Tout comme en cas d’inexécution totale, il s’agit d’une disposition d’ordre public et toute clause contraire serait réputée non-écrite (article 1231-5 al. 4 du Code civil). Par conséquent, le juge ne sera pas tenu par une clause pénale qui stipulerait qu’en cas d’inexécution partielle, aucune réduction de la pénalité prévue ne serait possible.

Quel est le sens de l’article 1231-5 al. 3 du Code civil ? Très simplement, si le débiteur a partiellement exécuté ses obligations, alors le juge peut diminuer la pénalité prévue dans la clause pénale proportionnellement au taux d’inexécution. Si par exemple votre loyer est de 1000 euros et que vous en avez payé 500, alors vous avez bien exécuté partiellement votre obligation de paiement du loyer. Mais il vous reste 500 euros à payer. Le taux d’inexécution est ici de moitié. Le juge pourra donc réduire de moitié le montant de l’indemnité prévue dans la clause pénale afin de la faire correspondre au préjudice effectivement subi par le créancier, qui est moins important qu’en cas d’inexécution totale.

C’est pour cette raison que l’article 1231-5 al. 3 du Code civil ne confère pas au juge le pouvoir d’augmenter la pénalité, mais seulement le pouvoir de la diminuer. Une exécution partielle des obligations contractuelles ne peut en effet que réduire le préjudice subi par le créancier par rapport à une inexécution totale.
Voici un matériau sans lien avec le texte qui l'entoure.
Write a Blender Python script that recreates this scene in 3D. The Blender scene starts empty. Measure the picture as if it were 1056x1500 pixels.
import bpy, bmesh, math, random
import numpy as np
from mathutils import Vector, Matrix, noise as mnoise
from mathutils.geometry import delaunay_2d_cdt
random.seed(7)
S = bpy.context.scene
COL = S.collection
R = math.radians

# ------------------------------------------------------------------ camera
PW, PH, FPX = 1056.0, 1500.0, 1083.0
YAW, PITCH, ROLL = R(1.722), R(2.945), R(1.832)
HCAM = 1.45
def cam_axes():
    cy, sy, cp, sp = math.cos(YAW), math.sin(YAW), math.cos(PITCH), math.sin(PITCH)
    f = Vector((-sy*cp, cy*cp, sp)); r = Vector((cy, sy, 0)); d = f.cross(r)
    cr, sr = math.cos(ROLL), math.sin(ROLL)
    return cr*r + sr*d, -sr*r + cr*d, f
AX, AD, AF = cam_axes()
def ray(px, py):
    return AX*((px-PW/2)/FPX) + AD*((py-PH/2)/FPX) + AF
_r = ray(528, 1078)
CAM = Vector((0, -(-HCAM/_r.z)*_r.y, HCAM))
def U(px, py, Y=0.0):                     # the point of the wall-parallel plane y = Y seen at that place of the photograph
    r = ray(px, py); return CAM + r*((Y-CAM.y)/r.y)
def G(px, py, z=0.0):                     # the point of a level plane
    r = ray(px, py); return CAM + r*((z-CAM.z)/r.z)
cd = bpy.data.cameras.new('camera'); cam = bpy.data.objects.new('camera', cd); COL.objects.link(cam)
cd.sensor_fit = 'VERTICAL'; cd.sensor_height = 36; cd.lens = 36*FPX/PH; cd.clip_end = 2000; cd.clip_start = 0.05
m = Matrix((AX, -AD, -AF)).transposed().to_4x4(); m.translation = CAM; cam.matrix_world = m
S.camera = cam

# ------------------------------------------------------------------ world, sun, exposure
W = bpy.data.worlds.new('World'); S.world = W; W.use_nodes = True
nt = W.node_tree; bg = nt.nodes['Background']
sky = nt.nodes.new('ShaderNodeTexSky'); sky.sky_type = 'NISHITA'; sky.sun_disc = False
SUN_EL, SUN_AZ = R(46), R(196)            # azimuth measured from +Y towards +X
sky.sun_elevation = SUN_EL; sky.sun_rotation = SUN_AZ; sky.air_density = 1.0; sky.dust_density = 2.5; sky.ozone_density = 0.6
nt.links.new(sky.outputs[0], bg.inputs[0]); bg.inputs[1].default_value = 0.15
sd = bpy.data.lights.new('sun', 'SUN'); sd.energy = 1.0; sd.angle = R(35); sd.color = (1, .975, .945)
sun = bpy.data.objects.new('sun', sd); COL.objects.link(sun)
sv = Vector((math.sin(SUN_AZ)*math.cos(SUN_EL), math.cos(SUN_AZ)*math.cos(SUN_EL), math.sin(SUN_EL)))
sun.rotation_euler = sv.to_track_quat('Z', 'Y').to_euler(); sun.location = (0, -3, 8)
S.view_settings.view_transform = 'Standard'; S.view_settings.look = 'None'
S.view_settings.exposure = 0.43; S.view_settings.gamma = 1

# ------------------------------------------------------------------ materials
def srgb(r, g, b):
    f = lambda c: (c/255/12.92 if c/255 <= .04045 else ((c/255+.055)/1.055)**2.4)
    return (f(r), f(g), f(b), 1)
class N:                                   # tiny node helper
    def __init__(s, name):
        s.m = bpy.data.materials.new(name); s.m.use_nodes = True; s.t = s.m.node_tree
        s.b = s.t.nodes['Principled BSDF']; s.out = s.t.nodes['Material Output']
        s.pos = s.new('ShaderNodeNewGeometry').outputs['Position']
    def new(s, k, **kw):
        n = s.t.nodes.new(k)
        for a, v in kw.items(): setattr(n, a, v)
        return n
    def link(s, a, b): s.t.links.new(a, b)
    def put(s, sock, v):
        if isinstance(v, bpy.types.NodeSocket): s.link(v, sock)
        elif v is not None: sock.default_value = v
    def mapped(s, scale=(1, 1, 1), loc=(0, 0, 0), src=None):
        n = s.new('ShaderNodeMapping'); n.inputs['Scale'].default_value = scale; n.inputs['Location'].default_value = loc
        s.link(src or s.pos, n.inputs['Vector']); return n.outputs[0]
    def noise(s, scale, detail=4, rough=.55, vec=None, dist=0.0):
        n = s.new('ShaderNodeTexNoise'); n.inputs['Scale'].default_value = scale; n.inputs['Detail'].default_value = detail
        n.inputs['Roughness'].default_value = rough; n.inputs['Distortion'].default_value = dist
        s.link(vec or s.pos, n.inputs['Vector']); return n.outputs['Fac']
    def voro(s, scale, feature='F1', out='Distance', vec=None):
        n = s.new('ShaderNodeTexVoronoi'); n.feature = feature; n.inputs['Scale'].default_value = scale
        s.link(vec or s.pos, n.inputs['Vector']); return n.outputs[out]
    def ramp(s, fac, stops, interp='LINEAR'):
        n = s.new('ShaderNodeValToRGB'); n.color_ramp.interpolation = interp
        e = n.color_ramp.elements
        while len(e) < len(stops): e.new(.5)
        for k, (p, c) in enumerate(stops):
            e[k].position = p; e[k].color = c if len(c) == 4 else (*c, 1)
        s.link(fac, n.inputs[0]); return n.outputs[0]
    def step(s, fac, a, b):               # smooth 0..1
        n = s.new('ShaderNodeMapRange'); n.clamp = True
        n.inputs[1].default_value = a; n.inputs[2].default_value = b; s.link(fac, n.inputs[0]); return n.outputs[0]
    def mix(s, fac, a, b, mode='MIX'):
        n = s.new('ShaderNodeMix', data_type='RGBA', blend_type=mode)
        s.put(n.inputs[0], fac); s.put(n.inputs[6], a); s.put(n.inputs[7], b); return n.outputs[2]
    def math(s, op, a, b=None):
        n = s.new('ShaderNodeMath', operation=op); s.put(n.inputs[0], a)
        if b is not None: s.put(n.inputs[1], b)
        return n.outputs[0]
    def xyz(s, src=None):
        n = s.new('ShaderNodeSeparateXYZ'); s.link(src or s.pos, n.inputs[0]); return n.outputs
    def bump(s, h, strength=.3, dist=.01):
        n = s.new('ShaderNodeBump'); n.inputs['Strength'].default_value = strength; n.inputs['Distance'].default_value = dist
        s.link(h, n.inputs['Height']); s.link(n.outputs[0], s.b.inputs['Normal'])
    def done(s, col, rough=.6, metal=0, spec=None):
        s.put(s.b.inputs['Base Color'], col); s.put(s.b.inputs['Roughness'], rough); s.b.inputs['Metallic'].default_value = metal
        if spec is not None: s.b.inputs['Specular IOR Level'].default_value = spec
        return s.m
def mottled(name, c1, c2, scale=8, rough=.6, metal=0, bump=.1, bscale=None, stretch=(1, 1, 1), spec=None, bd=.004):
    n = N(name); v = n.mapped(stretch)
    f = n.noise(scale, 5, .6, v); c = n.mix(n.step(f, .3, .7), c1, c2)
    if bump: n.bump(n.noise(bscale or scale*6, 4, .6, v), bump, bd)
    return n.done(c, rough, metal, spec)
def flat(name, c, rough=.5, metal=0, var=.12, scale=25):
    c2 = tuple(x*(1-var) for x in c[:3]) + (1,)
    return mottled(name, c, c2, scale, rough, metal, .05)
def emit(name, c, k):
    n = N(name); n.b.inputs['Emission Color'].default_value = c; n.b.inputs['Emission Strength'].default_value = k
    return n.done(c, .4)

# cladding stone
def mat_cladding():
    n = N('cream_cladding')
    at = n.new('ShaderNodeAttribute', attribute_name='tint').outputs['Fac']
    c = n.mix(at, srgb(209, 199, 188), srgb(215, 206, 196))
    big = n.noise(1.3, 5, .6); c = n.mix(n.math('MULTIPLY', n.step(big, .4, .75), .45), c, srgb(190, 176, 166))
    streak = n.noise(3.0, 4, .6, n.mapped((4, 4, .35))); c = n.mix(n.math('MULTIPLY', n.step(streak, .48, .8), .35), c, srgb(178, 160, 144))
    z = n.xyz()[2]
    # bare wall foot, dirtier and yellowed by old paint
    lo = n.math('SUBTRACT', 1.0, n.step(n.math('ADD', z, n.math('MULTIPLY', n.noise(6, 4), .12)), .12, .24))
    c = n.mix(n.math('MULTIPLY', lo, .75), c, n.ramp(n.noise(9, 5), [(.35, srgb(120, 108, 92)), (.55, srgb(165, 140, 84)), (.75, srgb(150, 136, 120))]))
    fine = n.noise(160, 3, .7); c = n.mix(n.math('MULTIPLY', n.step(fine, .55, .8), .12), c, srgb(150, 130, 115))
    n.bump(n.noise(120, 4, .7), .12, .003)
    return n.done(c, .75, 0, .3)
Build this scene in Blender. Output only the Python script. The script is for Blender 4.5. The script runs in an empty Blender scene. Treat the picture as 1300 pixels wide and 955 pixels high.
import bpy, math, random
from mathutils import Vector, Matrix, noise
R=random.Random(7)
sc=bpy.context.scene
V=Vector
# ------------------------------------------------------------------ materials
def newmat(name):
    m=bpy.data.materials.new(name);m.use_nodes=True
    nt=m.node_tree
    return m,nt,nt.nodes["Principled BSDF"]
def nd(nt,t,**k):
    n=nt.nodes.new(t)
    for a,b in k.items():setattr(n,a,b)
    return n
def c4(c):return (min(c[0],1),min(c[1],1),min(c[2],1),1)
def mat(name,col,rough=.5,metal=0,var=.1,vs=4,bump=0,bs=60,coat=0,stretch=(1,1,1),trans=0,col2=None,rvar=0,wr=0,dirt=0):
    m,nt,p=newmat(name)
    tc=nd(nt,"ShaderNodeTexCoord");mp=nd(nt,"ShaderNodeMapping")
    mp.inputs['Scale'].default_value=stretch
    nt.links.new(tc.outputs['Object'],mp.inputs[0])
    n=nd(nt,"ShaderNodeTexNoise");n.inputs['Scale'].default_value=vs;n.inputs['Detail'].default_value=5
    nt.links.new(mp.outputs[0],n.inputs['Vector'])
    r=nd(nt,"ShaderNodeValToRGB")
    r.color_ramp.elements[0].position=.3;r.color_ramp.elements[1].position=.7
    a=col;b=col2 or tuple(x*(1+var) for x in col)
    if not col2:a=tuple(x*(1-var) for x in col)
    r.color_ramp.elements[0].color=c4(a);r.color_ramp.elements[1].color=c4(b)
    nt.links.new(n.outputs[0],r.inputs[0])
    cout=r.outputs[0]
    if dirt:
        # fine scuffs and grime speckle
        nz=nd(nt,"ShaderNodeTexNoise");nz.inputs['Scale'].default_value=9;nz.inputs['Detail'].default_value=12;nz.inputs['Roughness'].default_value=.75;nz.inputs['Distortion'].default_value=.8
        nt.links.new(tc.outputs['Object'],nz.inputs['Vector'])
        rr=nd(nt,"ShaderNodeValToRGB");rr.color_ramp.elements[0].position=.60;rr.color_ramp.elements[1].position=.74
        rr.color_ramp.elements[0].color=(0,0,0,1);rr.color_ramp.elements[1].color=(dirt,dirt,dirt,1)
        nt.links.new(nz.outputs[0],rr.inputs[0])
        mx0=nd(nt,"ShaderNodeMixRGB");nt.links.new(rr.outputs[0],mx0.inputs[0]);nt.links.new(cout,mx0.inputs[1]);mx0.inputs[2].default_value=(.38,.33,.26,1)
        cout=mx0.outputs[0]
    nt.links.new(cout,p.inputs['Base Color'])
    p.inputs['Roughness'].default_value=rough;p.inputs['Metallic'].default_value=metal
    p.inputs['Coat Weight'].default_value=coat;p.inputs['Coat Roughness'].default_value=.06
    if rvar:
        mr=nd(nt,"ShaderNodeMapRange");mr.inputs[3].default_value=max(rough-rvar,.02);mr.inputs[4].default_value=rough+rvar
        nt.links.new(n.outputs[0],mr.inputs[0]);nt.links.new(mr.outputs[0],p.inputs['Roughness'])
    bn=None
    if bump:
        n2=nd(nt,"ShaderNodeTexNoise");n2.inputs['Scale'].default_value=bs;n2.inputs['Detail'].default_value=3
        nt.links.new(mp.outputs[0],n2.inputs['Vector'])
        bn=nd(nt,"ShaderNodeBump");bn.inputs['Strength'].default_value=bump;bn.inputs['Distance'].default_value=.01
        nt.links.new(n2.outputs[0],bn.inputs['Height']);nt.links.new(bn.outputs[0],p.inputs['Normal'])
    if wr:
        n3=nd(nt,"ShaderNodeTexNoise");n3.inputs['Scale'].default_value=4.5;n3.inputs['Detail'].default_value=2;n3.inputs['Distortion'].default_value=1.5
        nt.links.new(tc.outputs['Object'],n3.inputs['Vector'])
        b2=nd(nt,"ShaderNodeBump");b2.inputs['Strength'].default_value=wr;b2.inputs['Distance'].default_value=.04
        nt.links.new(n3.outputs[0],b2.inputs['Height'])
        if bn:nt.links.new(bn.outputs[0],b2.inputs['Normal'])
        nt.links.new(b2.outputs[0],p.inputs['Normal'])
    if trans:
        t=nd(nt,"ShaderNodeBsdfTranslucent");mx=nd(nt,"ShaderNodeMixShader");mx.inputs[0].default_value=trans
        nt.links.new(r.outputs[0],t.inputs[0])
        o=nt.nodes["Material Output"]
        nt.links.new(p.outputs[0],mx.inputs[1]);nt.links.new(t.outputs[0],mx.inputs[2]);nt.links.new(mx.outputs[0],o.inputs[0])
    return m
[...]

On remarque également que l’article 1231-5 al. 3 du Code civil est applicable « sans préjudice de l’application de l’alinéa précédent », c’est-à-dire sans préjudice de l’application de l’alinéa 2 qui consacre le pouvoir modérateur du juge en cas de clause manifestement excessive ou dérisoire. Cela signifie que même en cas d’inexécution partielle, si la clause pénale est manifestement excessive ou dérisoire, alors le juge pourra souverainement en réduire ou en augmenter le montant, et non pas seulement en diminuer le montant « à proportion de l’intérêt que l’exécution partielle a procuré au créancier ».